Mumbai, Feb 7, 2026, 13:26 IST
- Aye Finance secured Rs 454.5 crore from 19 anchor investors just before its Feb 9 IPO.
- The lender is marketing the deal at roughly Rs 3,200 crore—lower than where its previous private round landed.
- Bad loans surged, slicing profit down 40% for the six months to September.
Aye Finance secured Rs 454.5 crore from 19 anchor investors before its IPO, selling shares at the top end of the Rs 122–129 band. The biggest allocations went to Nippon Life India and Goldman Sachs funds, each picking up roughly Rs 74 crore, according to Moneycontrol. Moneycontrol
The Gurugram-based lender, which counts Alphabet’s CapitalG among its backers, is heading for a public listing at a Rs 3,200 crore ($352 million) valuation—just below what it fetched in its 2025 Series G round—having cut the size of its offering, management told Mint. Investors are watching the deal closely, using it as a read on appetite for non-bank lenders, a sector where many players have been on the sidelines amid market turbulence and higher credit stress. mint
According to VCCircle, the reduced valuation is hitting some private equity and venture capital investors with softer returns. “The markets have been choppy, particularly for the financial segment,” managing director Sanjay Sharma said, as the company kept moving on its IPO approval, which is set to run out in April.
Book-building for the IPO starts Feb. 9, wraps up Feb. 11. The offer splits between a Rs 710 crore fresh issue and a Rs 300 crore offer-for-sale. In an offer-for-sale, it’s the current shareholders offloading shares—no new shares hit the market.
Exits are shifting, too. Mint said CapitalG lowered its proposed sale to Rs 82.5 crore.
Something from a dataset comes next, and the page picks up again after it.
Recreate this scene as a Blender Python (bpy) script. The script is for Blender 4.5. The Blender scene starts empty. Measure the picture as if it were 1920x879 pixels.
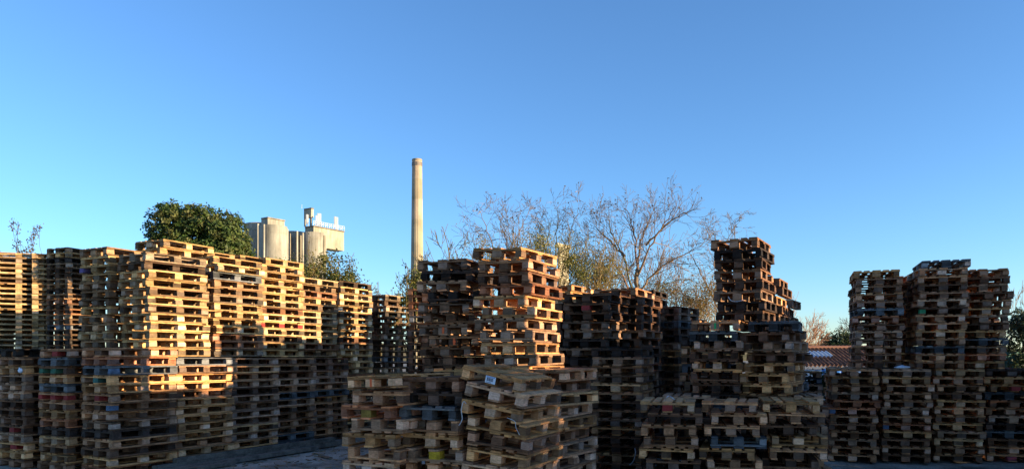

LGT Capital and Alpha Wave are each selling Rs 30 crore stakes after trimming earlier plans; A91 Partners has exited the sale process, but MAJ Invest is now set to offload more than it initially intended.
Aye Finance posted a 40% drop in profit, landing at Rs 64.3 crore for the six months through September, though operating revenue jumped 21.8% to hit Rs 843.5 crore, according to its red herring prospectus data cited by Inc42. Gross non-performing assets ticked up to 4.85%, from 3.32% a year ago, Inc42 reported. inc42.com
Sharma described the move as choosing a “very reasonable valuation,” noting, “our pricing is lower than our last private round.” He argued this gives public investors a cleaner way in. Sovan Satyaprakash pointed out that “credit costs and write-offs show up quickly” since the bulk of the company’s loans typically run for about 24 months.
Sharma told ETBFSI the Rs 710 crore primary raise, plus internal accruals, is expected to push the book from the current Rs 6,100 crores up to nearly Rs 15,000 crores. Satyaprakash broke down the funding mix: banks provide around 30%, development finance institutions contribute roughly 20%, and the remainder comes through other lenders and bonds. bfsi.economictimes.indiatimes.com
IPO Central’s peer comparison lines up Aye beside SBFC Finance and Five-Star Business Finance, the two listed small-business lenders, and lays out the numbers: Aye’s assets under management for FY25 clock in at Rs 5,533.9 crore, some way behind SBFC at Rs 8,747.4 crore and Five-Star’s Rs 11,877 crore. The analysis puts Aye’s gross bad-loan ratio above both rivals, but notes the company’s provision coverage ratio stands out at 67.56%—meaning a bigger share of its stressed loans is already provided for. ipocentral.in
Still, the anchor book leaves one thing unresolved: will public investors actually get behind a microlender showing signs of mounting stress, especially with the valuation coming in under its previous private round? A number of non-bank finance companies have put IPOs on hold. If bad loans spike again, credit costs could climb and earnings would take a hit right as the firm lists.
Aye Finance’s IPO kicks off Monday, while the shares are slated to list Feb. 16. Bankers and investors are keeping close tabs: will the trimmed offer price unlock the queue for other non-bank listings, or just reinforce that public money isn’t budging on valuation?